_Exercise goal_
Could you output each line of the data that follows exactly?

_Stored data_
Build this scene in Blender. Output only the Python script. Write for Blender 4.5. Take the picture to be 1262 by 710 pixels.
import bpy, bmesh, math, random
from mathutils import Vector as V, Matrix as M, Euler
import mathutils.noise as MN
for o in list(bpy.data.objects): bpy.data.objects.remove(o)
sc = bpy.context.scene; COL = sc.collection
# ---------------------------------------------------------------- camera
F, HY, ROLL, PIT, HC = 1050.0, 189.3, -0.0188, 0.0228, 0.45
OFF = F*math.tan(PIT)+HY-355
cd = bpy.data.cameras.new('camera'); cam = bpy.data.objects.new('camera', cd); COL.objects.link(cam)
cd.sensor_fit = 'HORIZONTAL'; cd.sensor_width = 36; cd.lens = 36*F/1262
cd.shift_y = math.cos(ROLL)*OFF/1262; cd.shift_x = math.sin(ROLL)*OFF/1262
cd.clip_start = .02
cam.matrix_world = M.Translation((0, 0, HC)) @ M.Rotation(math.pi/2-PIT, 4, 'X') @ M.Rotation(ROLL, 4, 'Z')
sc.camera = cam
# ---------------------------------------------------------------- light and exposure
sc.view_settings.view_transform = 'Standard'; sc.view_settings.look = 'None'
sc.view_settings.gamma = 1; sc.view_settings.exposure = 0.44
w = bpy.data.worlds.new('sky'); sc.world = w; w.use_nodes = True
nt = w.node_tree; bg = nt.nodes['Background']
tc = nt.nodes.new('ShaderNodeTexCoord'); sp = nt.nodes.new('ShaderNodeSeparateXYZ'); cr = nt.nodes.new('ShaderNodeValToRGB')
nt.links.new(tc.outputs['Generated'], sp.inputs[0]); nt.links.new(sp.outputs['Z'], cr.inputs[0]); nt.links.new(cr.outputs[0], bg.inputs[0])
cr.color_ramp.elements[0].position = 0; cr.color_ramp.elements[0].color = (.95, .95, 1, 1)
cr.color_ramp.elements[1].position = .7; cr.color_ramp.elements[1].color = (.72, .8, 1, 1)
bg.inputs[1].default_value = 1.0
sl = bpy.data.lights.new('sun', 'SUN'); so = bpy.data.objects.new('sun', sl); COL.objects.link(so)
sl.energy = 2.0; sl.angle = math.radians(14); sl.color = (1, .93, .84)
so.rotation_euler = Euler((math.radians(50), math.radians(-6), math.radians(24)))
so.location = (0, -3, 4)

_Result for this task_
Build this scene in Blender. Output only the Python script. Write for Blender 4.5. Take the picture to be 1262 by 710 pixels.
import bpy, bmesh, math, random
from mathutils import Vector as V, Matrix as M, Euler
import mathutils.noise as MN
for o in list(bpy.data.objects): bpy.data.objects.remove(o)
sc = bpy.context.scene; COL = sc.collection
# ---------------------------------------------------------------- camera
F, HY, ROLL, PIT, HC = 1050.0, 189.3, -0.0188, 0.0228, 0.45
OFF = F*math.tan(PIT)+HY-355
cd = bpy.data.cameras.new('camera'); cam = bpy.data.objects.new('camera', cd); COL.objects.link(cam)
cd.sensor_fit = 'HORIZONTAL'; cd.sensor_width = 36; cd.lens = 36*F/1262
cd.shift_y = math.cos(ROLL)*OFF/1262; cd.shift_x = math.sin(ROLL)*OFF/1262
cd.clip_start = .02
cam.matrix_world = M.Translation((0, 0, HC)) @ M.Rotation(math.pi/2-PIT, 4, 'X') @ M.Rotation(ROLL, 4, 'Z')
sc.camera = cam
# ---------------------------------------------------------------- light and exposure
sc.view_settings.view_transform = 'Standard'; sc.view_settings.look = 'None'
sc.view_settings.gamma = 1; sc.view_settings.exposure = 0.44
w = bpy.data.worlds.new('sky'); sc.world = w; w.use_nodes = True
nt = w.node_tree; bg = nt.nodes['Background']
tc = nt.nodes.new('ShaderNodeTexCoord'); sp = nt.nodes.new('ShaderNodeSeparateXYZ'); cr = nt.nodes.new('ShaderNodeValToRGB')
nt.links.new(tc.outputs['Generated'], sp.inputs[0]); nt.links.new(sp.outputs['Z'], cr.inputs[0]); nt.links.new(cr.outputs[0], bg.inputs[0])
cr.color_ramp.elements[0].position = 0; cr.color_ramp.elements[0].color = (.95, .95, 1, 1)
cr.color_ramp.elements[1].position = .7; cr.color_ramp.elements[1].color = (.72, .8, 1, 1)
bg.inputs[1].default_value = 1.0
sl = bpy.data.lights.new('sun', 'SUN'); so = bpy.data.objects.new('sun', sl); COL.objects.link(so)
sl.energy = 2.0; sl.angle = math.radians(14); sl.color = (1, .93, .84)
so.rotation_euler = Euler((math.radians(50), math.radians(-6), math.radians(24)))
so.location = (0, -3, 4)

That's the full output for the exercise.